Strong figured that Keaton would say no to “Dopesick,” but he asked anyway. “Michael Keaton is one of the more difficult actors in Hollywood to get,” the Strong says. “I mean, everyone wants Michael, and he doesn’t work all the time. And it was really crazy and insane when he said yes—because now I have this project that no one in Hollywood wanted to make, and suddenly Hulu stepped up and said it would. And then six weeks later, I’ve got Barry Levinson directing the first two episodes and Michael Keaton playing the central character, and we went from the project no one wanted to make to, all of a sudden, a project everyone wanted to be a part of.”
Keaton’s performance set the bar high—and on-set morale even higher. His scenes needed to be shot first, with different directors responsible for various episodes often taking turns filming the actor on the same day.
Strong says it wasn’t the easiest way to work, “but everything [Keaton] did was more powerful than the next. We were all just blown away. And to have it all in the can before we basically shot episodes three through eight was an unbelievable gift. It just gives you all this confidence going into the rest of the shoot, knowing you’ve got gold. I’ve also never met a more normal movie star. To be so famous and beloved, yet so cool and down-to-earth, is really impressive in its own right.”

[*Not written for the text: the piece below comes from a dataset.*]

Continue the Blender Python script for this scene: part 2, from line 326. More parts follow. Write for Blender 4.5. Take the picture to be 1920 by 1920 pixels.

Strong himself is hitting his stride, with a list of credits that includes a network TV hit (Fox’s “Empire,” which he co-created with Lee Daniels), a blockbuster movie franchise (two “Hunger Games” sequels), and a prestige film (“Lee Daniels’ The Butler”). And as someone whose work often ventures into Aaron Sorkin territory, it’s fitting that Strong also has designs on Broadway; he’s been developing two original musical theater projects for years.
Not that he has been spared his fair (or unfair) share of setbacks. He made his feature film directorial debut with “Rebel in the Rye,” a promising J.D. Salinger indie biopic that charged out of Sundance in 2017 with an A-list star and a domestic distribution deal. You might remember the actor: Kevin Spacey. The film expanded to 100 theaters in about four weeks; but within a day of Spacey’s #MeToo scandal breaking, “Rebel” was pulled from all of them. Netflix deal: nixed. Airline distribution plan: grounded. You’re not likely to find many people who saw Strong’s labor of love.
One of them, however, was John Goldwyn, “Dexter” producer and grandson of Hollywood founding father Samuel Goldwyn (the “G” in MGM). The producer loved “Rebel” so much that he called Strong to ask if he’d be interested in tackling an ambitious story that would become “Dopesick,” the creator’s crowning achievement to date.
“Yeah, crazy business!” Strong says with a deflecting laugh. (He seems less interested in dramatizations of his own story.)
Fair enough. When asked what his dream project would be if he were offered a “Citizen Kane”–style deal that included an automatic greenlight and total creative control, he gives another stock Strong answer.
“No clue,” he says, followed by another pause. Then, polite as ever, he reconsiders. “I think if I did know, actually, I wouldn’t say—because I wouldn’t want to give that idea away.”
Every TV writer knows the value of a good cliffhanger.